**Stored data entries:**

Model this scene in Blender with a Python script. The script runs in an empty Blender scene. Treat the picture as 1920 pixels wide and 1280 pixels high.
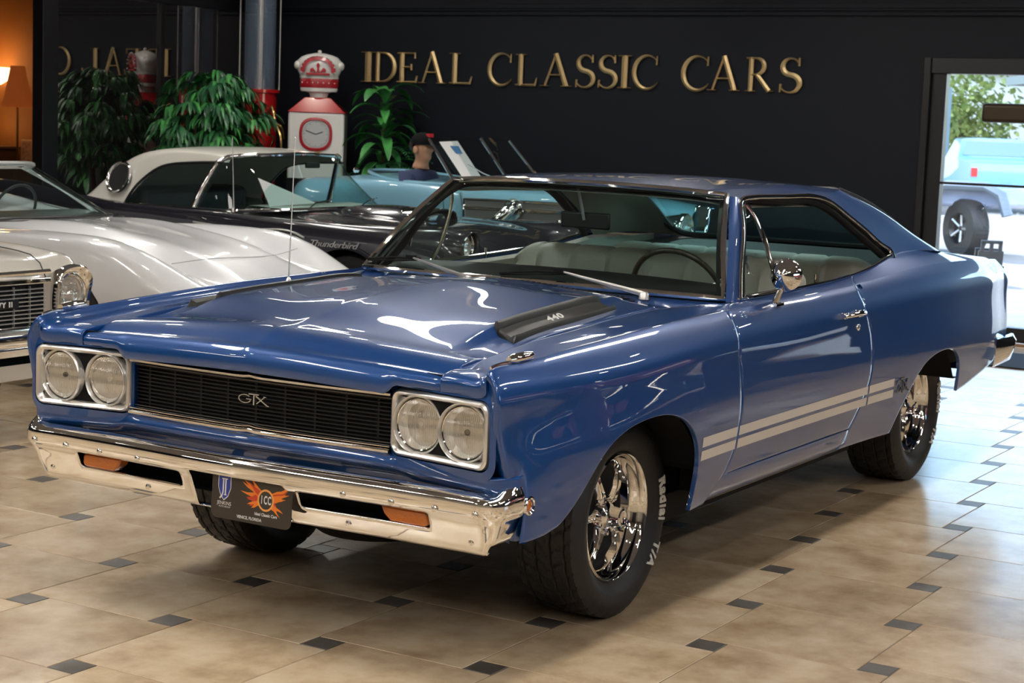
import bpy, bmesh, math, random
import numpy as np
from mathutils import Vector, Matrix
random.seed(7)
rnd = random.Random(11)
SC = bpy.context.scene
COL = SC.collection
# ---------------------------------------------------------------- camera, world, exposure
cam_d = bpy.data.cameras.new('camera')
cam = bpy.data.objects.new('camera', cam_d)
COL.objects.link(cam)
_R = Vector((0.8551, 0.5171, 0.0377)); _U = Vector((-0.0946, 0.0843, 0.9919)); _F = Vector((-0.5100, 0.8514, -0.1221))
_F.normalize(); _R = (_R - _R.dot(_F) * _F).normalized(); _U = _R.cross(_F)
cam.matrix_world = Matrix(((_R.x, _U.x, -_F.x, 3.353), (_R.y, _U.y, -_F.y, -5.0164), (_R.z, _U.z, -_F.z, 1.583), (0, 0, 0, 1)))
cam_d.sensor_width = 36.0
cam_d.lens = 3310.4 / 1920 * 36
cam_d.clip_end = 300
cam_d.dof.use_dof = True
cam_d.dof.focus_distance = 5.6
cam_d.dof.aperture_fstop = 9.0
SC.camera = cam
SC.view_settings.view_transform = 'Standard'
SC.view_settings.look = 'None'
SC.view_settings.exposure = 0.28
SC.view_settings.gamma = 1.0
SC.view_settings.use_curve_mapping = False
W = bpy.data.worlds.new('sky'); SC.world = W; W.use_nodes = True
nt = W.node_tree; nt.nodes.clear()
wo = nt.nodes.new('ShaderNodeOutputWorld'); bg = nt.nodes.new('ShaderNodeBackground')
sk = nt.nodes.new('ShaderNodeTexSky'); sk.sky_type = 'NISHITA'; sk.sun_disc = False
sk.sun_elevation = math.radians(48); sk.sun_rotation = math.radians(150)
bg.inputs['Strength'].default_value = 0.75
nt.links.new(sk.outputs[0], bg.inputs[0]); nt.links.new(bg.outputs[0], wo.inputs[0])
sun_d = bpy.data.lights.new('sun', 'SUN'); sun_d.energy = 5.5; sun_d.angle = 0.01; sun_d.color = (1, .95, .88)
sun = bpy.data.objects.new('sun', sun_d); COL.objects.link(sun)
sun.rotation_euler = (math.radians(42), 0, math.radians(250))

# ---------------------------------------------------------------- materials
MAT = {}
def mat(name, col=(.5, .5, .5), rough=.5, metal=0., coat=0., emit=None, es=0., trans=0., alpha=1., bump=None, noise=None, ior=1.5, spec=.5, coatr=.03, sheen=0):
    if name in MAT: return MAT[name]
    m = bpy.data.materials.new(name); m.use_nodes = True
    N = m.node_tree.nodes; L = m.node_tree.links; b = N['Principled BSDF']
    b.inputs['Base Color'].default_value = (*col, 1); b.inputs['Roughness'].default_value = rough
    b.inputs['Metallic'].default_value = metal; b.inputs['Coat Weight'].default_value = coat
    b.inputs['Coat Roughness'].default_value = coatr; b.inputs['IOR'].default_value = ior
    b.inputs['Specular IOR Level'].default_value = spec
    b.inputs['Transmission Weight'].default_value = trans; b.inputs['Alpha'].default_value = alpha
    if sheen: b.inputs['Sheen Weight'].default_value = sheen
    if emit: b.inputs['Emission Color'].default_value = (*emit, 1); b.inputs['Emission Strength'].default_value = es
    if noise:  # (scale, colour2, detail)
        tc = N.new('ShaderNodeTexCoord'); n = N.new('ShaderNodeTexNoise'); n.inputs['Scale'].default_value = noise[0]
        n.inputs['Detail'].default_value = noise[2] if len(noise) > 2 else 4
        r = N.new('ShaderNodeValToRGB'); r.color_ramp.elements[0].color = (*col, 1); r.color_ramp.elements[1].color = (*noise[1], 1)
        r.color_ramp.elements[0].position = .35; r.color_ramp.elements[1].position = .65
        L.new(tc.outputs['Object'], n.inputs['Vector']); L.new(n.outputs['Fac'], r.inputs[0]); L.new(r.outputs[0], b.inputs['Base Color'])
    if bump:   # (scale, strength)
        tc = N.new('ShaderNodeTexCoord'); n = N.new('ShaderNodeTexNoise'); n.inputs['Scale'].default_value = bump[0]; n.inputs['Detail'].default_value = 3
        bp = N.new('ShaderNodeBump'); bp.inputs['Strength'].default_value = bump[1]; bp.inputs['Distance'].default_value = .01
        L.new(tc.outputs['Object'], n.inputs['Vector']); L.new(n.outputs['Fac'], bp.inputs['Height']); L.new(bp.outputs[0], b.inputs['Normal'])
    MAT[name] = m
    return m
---
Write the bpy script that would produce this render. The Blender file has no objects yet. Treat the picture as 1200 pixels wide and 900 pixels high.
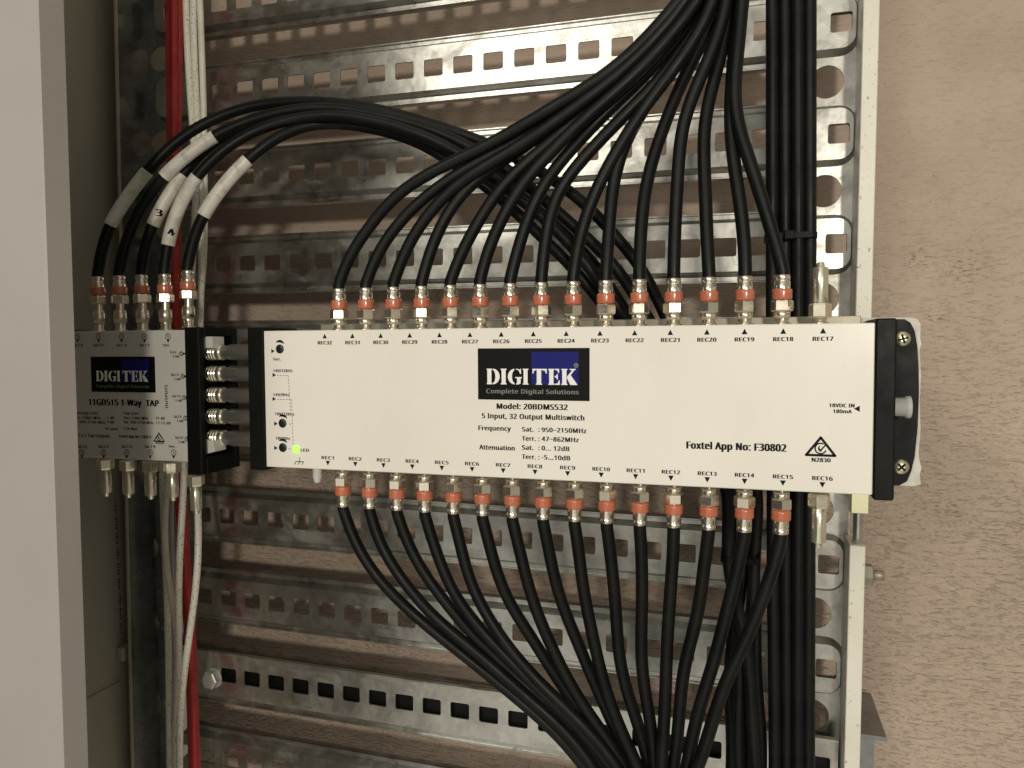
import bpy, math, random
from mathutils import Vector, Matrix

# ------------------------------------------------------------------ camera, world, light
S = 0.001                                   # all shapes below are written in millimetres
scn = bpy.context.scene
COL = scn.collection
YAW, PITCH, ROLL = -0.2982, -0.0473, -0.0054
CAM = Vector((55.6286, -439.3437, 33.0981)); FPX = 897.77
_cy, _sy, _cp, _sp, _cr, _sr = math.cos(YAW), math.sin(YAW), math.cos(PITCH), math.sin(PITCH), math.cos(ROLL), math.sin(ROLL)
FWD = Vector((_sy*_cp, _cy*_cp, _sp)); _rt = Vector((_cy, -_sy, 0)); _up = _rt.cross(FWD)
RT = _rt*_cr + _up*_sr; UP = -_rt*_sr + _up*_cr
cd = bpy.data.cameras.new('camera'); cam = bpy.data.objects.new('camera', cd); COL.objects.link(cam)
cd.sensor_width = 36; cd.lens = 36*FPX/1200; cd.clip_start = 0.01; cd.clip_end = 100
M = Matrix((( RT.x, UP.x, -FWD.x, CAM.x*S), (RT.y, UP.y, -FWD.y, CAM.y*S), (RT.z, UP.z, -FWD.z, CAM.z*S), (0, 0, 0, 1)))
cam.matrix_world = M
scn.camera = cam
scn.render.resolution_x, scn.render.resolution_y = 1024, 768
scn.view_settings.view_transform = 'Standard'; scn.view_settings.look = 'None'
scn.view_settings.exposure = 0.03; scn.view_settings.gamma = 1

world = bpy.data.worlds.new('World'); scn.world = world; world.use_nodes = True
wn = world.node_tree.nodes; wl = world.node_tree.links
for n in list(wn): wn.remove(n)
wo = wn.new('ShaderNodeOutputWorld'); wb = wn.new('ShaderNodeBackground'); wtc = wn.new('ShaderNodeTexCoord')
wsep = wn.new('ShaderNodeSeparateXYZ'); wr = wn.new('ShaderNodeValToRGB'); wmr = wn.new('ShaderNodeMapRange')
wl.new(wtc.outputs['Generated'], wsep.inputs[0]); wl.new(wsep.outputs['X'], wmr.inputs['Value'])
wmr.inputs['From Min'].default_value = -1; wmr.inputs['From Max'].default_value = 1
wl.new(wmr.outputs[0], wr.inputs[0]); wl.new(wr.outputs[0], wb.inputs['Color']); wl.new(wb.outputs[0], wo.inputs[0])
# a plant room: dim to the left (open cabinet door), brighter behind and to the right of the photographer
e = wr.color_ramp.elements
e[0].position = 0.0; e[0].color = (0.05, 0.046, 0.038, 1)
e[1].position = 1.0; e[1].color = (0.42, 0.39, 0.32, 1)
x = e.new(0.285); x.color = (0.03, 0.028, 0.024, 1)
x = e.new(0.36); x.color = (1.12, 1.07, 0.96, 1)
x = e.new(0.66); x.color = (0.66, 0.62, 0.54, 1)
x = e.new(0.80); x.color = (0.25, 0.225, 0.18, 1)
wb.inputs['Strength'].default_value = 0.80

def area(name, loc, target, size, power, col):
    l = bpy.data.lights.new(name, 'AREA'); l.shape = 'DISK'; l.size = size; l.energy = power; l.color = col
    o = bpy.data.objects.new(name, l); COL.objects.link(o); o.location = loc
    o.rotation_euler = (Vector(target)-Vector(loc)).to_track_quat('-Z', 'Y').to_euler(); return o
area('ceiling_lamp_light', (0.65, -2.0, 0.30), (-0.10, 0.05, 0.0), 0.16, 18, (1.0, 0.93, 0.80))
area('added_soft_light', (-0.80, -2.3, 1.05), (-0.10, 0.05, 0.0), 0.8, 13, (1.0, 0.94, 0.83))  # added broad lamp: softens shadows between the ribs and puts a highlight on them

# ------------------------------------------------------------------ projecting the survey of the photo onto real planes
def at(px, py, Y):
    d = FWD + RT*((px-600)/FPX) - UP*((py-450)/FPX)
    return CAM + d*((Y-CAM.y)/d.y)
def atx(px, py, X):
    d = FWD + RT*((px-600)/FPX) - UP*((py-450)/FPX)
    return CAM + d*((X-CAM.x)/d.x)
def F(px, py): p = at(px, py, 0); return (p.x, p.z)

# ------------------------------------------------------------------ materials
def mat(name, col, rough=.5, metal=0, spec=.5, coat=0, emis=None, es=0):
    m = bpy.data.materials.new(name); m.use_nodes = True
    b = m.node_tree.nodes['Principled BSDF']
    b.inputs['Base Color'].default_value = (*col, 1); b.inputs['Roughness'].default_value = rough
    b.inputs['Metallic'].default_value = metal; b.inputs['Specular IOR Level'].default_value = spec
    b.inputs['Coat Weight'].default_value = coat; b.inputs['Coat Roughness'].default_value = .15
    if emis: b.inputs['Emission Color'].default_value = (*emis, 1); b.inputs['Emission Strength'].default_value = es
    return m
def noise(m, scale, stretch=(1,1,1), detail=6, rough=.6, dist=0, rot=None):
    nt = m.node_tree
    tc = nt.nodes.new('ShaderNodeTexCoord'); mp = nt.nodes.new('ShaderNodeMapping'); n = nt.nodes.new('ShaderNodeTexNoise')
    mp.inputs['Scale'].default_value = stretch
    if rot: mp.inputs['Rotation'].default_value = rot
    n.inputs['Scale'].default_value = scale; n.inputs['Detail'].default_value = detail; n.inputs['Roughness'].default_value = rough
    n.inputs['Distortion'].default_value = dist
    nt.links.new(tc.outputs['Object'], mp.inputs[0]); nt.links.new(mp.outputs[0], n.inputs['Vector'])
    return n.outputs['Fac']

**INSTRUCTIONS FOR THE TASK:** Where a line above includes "scene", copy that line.

**RESULT OF THE EXERCISE:**
Model this scene in Blender with a Python script. The script runs in an empty Blender scene. Treat the picture as 1920 pixels wide and 1280 pixels high.
SC = bpy.context.scene
scn = bpy.context.scene